Astronomen entdecken eine neue Art von Sternexplosionen

Von dem Namen sollte man sich nicht täuschen lassen: „Mikronova“ nennen Astronomen eine neue Art von Sternexplosionen, die ein internationales Forscherteam bei der Suche nach Planeten ferner Sterne zufällig aufgespürt hat. Tatsächlich stoßen Mikronovae nur etwa eine Tausendstel der Energie aus wie gewöhnliche Novae – doch nach irdischen Maßstäben sind es immer noch gewaltige Explosionen: Die dabei verbrannte Menge an Wasserstoff entspricht etwa der 40.000-fachen Masse des Mt. Everest. Ursache dieser Strahlungsblitze sind thermonukleare Explosionen an den Polen Weißer Zwergsterne, schreiben die Forscher im Fachblatt „Nature“.

„Diese Ereignisse stellen unser Verständnis davon infrage, wie thermonukleare Explosionen auf Sternen ablaufen“, stellt Simone Scaringi von der Durham University in Großbritannien fest. „Bisher dachten wir, wir wüssten das, aber diese Entdeckung zeigt einen völlig neuen Mechanismus auf.“ Nova-Explosionen kennen Astronomen seit Jahrhunderten: Manche Sterne leuchten immer wieder über mehrere Wochen hinweg ungewöhnlich hell auf.

Dabei handelt es sich um Weiße Zwerge – Endstadien der Entwicklung von Sternen ähnlich unserer Sonne, die ihren nuklearen Energievorrat verbraucht haben und etwa auf die Größe des Erdballs geschrumpft sind. Bildet ein solcher kompakter Weißer Zwerg mit einem normalen Stern ein Doppelsystem, so kann er mit seiner Anziehungskraft seinem Partnerstern Materie – vor allem Wasserstoff – entreißen. Sammelt sich auf der Oberfläche des Weißen Zwergs genügend Wasserstoff an, so kommt es zu einer thermonuklearen Reaktion, der Fusion von Wasserstoff zu Helium, die sich explosionsartige über die gesamte Oberfläche des Zwergsterns ausbreitet: Der Stern leuchtet hell als Nova auf.

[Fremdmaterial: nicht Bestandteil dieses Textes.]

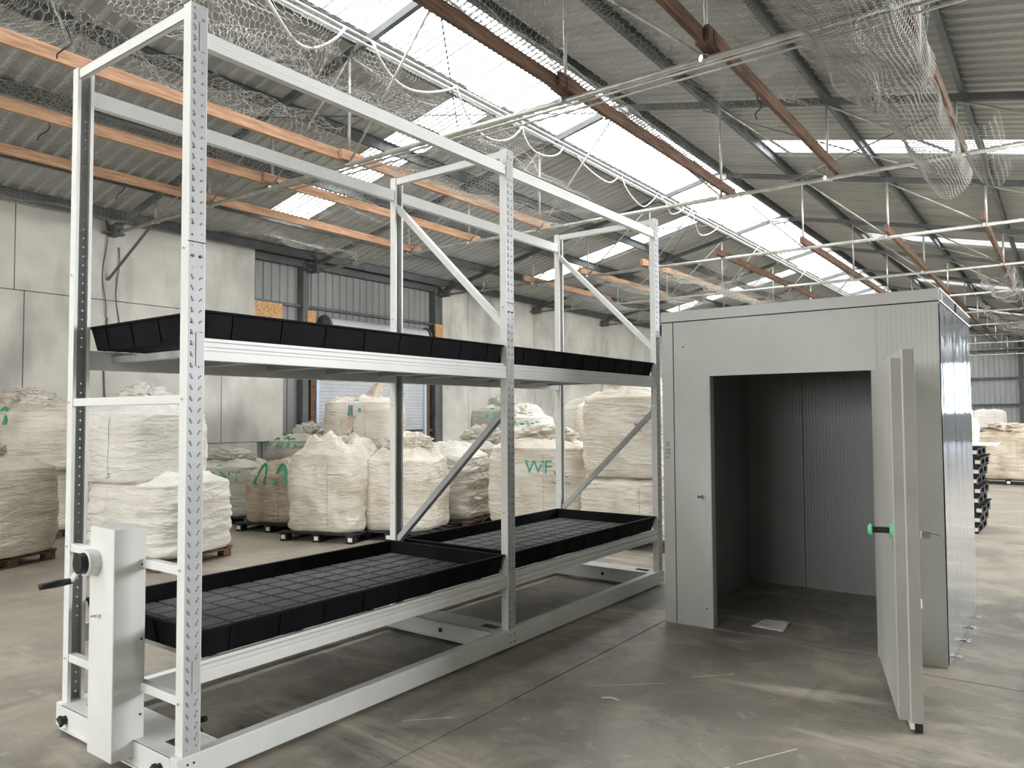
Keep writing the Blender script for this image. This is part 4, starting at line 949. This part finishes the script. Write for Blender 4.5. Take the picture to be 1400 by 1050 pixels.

Doch in den Daten des US-amerikanischen Weltraumteleskops TESS, das auf die Suche nach Planeten bei anderen Sternen spezialisiert ist, stießen die Forscher auf Sternexplosionen, die sich nicht mit diesem Modell erklären lassen. Ähnlich wie bei Novae steigt auch hier die Helligkeit eines Sterns an, allerdings nicht so stark und lediglich für mehrere Stunden. Insgesamt drei derartige Ereignisse konnten Scaringi und seine Kollegen in den TESS-Daten identifizieren.

Zwei der betroffenen Sterne waren bereits als Weiße Zwerge bekannt. Und Beobachtungen mit dem Very Large Telescope der Europäischen Südsternwarte ESO in Chile zeigten, dass es ich auch bei dem dritten Objekt um einen Weißen Zwerg handelt.

Damit lag für die Astronomen die Vermutung nahe, dass es sich um ein ähnliches Phänomen wie bei den helleren Nova-Explosionen handelt. Wie die Beobachtungen der Forscher zeigen, finden die Mikronovae auf Weißen Zwergen mit starken Magnetfelder statt. „Diese Beobachtung war entscheidend für die Interpretation und die Entdeckung der Mikronovae“, so Scaringi.

Offenbar lenken diese Magnetfelder die dem Partnerstern entrissene Materie bevorzugt zu den magnetischen Polen des Weißen Zwergs. „An der Basis der Magnetpole kann der Wasserstoff festgehalten werden“, erläutert Paul Groote von der Radboud Universität in den Niederlanden. „Dadurch findet die Kernfusion dann nur an diesen Polen statt. Wir haben also das erste Mal gesehen, dass die Wasserstoff-Fusion auch lokal begrenzt stattfinden kann.“ Das Team will nun gezielt nach weiteren Beispielen für diese neue Art von Sternexplosionen suchen.